DATA SHOWN:
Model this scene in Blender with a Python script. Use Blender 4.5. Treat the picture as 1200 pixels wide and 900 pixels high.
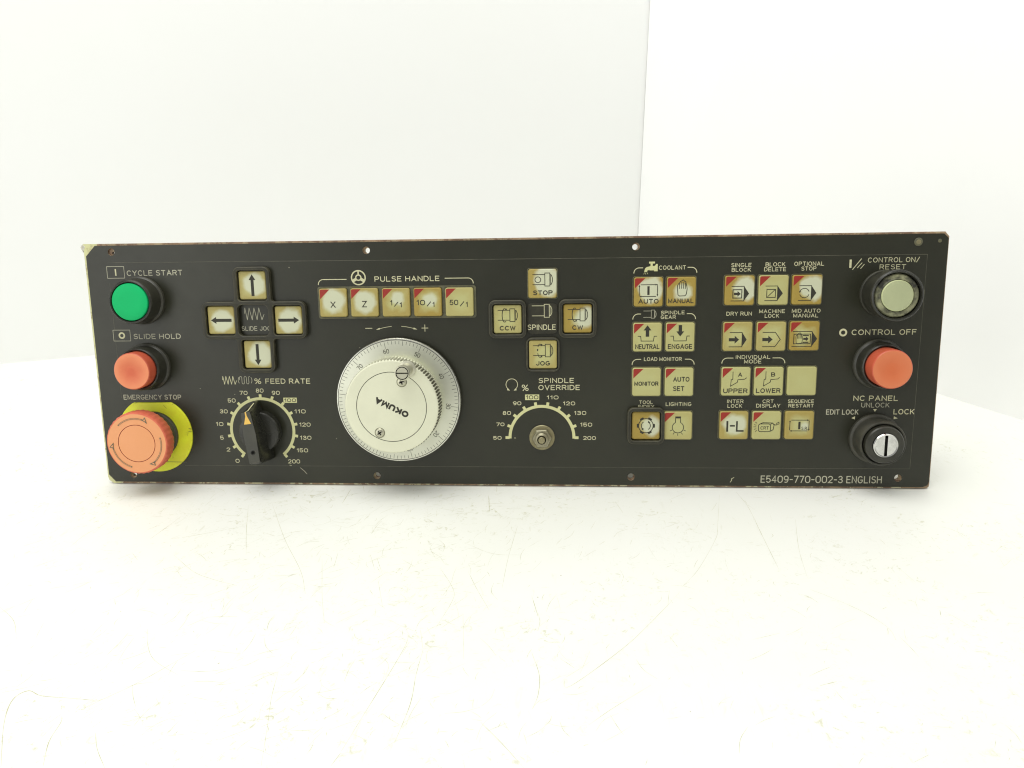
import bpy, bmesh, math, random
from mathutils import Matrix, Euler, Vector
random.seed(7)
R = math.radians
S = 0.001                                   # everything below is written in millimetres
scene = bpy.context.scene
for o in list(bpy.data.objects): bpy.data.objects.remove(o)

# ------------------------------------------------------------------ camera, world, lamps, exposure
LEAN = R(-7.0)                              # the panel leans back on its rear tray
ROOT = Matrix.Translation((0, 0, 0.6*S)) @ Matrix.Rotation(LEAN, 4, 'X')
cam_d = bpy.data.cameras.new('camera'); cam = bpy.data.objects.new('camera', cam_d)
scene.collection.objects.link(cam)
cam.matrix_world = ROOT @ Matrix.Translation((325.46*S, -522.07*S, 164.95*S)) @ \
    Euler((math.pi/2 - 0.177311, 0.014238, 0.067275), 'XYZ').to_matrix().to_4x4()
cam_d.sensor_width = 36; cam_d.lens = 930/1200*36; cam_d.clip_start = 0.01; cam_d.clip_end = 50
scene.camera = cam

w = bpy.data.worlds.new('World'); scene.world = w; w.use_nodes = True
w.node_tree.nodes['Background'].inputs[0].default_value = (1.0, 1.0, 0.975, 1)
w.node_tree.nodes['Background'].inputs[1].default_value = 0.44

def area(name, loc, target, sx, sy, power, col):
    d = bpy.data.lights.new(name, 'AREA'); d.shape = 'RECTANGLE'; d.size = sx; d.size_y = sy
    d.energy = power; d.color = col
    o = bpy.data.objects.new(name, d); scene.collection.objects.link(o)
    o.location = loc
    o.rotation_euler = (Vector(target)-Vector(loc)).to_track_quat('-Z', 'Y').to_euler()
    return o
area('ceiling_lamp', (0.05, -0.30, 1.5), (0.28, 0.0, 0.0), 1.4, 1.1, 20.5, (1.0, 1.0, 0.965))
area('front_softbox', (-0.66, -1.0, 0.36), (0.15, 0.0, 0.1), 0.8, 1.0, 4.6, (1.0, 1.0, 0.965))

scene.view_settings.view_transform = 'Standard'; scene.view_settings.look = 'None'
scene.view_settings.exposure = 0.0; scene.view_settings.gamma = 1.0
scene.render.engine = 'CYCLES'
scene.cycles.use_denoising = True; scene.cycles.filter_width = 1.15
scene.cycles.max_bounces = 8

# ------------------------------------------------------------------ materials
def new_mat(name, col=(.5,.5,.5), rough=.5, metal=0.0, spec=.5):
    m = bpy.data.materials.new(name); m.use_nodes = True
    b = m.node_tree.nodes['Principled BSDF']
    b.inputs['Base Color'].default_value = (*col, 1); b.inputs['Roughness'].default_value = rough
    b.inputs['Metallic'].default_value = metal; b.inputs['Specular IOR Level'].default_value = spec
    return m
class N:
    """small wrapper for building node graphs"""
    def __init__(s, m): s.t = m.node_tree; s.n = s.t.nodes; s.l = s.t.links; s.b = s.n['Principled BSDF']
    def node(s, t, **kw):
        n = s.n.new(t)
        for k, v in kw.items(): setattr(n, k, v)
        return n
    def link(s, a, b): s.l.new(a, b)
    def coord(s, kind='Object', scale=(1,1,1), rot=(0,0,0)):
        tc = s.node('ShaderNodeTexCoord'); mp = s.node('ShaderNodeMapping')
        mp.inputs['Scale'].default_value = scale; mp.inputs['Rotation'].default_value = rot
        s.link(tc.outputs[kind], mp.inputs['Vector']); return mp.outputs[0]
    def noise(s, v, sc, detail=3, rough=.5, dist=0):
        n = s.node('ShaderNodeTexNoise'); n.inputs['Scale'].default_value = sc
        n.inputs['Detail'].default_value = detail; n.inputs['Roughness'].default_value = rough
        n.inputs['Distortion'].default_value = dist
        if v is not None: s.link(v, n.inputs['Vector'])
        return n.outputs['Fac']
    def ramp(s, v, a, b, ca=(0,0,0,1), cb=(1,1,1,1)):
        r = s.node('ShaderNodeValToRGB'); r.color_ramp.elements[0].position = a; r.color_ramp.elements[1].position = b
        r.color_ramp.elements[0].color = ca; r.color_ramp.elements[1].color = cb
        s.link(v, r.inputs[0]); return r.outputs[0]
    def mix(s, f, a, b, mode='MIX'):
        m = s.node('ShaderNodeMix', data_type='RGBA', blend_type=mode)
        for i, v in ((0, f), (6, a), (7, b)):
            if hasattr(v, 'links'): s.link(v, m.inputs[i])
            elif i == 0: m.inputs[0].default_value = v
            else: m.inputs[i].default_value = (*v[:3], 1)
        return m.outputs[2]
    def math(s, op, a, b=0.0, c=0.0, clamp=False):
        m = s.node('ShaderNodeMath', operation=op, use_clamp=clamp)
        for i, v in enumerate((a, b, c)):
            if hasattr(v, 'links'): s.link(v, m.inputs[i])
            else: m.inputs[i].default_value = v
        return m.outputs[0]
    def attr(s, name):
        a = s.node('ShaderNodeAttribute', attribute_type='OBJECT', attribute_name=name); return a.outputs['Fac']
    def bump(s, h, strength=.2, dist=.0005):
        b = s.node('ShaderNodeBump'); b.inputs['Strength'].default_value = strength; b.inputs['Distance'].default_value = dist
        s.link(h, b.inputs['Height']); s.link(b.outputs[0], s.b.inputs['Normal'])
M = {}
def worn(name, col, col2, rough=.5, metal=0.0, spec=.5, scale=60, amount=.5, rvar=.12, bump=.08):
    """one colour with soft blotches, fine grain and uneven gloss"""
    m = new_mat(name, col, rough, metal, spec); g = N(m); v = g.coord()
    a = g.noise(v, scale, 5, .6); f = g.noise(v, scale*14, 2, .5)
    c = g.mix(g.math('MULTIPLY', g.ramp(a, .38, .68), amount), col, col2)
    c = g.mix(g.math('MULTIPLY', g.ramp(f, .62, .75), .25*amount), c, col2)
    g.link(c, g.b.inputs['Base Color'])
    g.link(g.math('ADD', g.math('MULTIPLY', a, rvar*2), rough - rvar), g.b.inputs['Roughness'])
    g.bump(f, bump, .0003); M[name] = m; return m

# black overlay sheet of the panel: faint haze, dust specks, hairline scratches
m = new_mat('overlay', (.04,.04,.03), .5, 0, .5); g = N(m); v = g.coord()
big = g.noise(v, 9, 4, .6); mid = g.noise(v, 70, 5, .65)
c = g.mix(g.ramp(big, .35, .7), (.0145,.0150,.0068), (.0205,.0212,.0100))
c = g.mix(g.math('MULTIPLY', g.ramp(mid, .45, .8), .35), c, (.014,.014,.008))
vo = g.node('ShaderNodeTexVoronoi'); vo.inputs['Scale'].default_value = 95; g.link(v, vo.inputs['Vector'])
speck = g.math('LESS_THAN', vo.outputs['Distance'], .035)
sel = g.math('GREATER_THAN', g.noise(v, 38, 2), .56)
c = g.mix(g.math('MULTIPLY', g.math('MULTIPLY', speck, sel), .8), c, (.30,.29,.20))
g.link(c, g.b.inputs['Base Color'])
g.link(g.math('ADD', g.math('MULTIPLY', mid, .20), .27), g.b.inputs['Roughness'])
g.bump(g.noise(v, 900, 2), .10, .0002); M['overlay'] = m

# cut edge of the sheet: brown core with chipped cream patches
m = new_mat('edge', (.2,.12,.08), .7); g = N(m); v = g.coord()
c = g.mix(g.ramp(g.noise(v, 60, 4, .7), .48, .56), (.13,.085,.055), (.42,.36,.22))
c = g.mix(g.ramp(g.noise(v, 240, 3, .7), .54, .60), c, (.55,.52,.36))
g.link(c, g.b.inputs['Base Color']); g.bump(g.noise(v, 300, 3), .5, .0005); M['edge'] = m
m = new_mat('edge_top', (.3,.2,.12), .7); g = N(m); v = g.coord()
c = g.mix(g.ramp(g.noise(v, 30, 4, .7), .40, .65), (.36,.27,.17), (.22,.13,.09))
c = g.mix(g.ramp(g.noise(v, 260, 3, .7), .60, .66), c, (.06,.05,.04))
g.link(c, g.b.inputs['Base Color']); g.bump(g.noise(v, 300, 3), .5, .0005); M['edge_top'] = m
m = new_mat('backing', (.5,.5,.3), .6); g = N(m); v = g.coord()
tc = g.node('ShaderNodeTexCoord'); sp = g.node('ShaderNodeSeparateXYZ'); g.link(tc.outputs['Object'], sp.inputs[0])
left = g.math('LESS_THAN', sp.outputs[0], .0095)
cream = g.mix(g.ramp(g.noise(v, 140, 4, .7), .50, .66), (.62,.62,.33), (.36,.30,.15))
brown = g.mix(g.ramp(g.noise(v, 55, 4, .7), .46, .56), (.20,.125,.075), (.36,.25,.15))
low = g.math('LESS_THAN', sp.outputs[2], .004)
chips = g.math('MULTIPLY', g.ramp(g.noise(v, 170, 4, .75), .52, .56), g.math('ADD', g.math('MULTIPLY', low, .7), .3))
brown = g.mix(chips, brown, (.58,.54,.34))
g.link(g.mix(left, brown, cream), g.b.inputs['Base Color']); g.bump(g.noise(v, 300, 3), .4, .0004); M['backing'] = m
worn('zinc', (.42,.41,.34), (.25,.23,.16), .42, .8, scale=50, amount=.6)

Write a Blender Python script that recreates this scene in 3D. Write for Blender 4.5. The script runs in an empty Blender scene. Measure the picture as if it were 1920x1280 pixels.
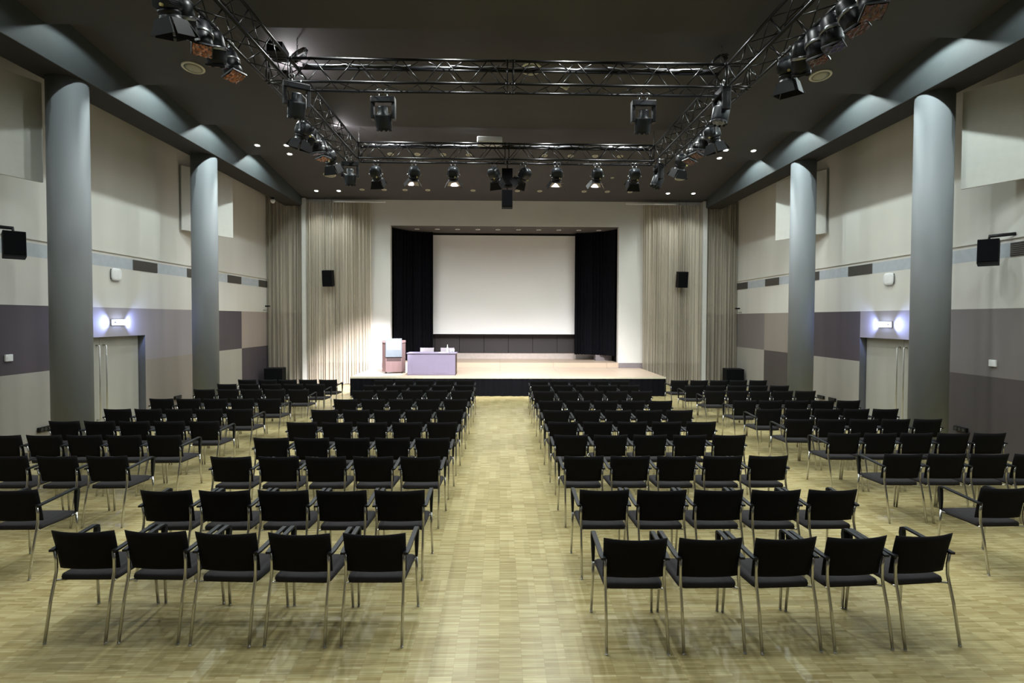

CHALLENGE:
Give the lines again word for word, from the start of the records to the line holding "for o in list(bpy.data.objects): bpy.data.objects.remove(o)", both included, and leave out any picture.

CORRECT RESULT:
Model this scene in Blender with a Python script. Use Blender 4.5. Treat the picture as 1200 pixels wide and 900 pixels high.
import bpy, bmesh, math, random
from mathutils import Matrix, Euler, Vector
random.seed(7)
R = math.radians
S = 0.001                                   # everything below is written in millimetres
scene = bpy.context.scene
for o in list(bpy.data.objects): bpy.data.objects.remove(o)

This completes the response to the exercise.